What frustrates me the most is that this is a technical problem that was solved (example) years ago, we’re just stuck on a platform that didn’t.

Want to get notified of security issues?

  • github: search periodically for issues/prs tagged “security” or join the matrix room I guess?
  • phorge: write a notification rule

Want to know when new RFCs are created?

  • github: enable notifications for the rfcs repo and unfollow every PR after the first notification
  • phorge: write a notification rule

Want to know when packages you care about but you aren’t a maintainer of are updated? When a PR that solves an issue you follow is opened? When a PR that mentions in the diff a specific architecture is opened/merged? When a project of yours is packaged? You can guess the rest…

The end result is that I rarely review stuff unless someone explicitly pings me.

Note: phorge is just an example to show what is possible. it has its own problems and I’m not necessarily saying we should switch to that (though I am in the process of packaging it :wink: )

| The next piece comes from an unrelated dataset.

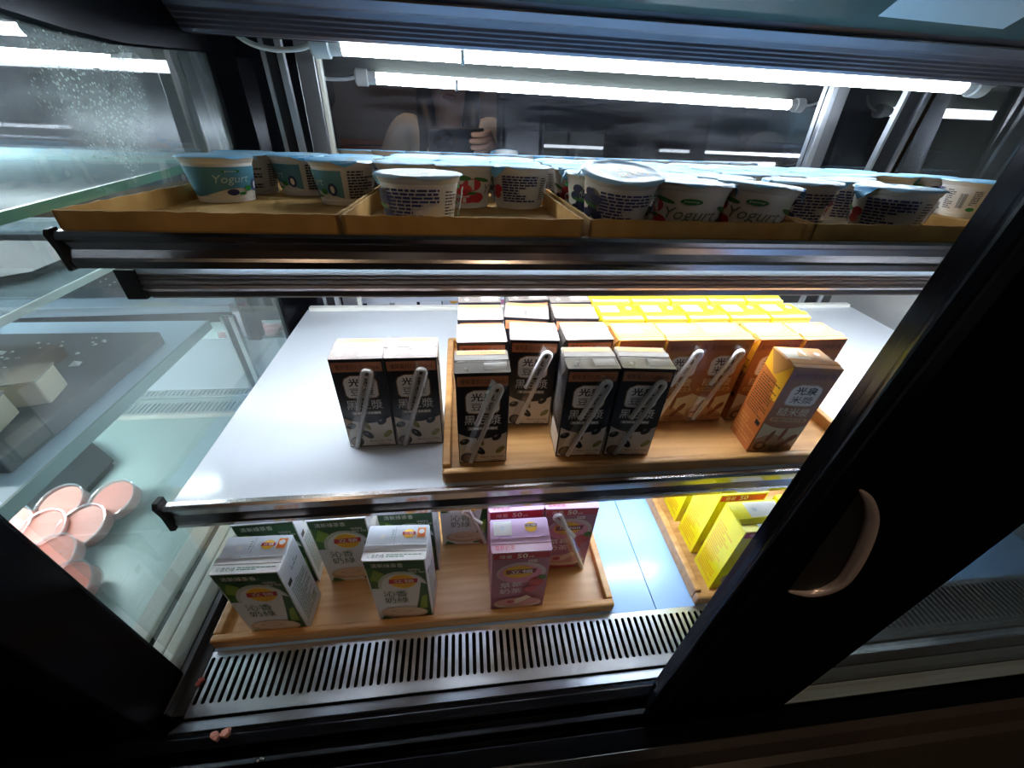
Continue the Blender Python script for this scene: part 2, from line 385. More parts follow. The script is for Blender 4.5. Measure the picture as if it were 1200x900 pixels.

In general, I don’t think GitHub is a powerful enough place to host the nix repos, I think self-hosting should be the way to go. But this isn’t a topic for this thread, I imagine.


Hi, a quick reminder to please actually read the rules for this topic, and to follow them. As a rule of thumb, if you are replying to somebody else, you’re likely on the wrong track. If you agree with a post, simply leave a like. Try to make this only about yourself and your experiences.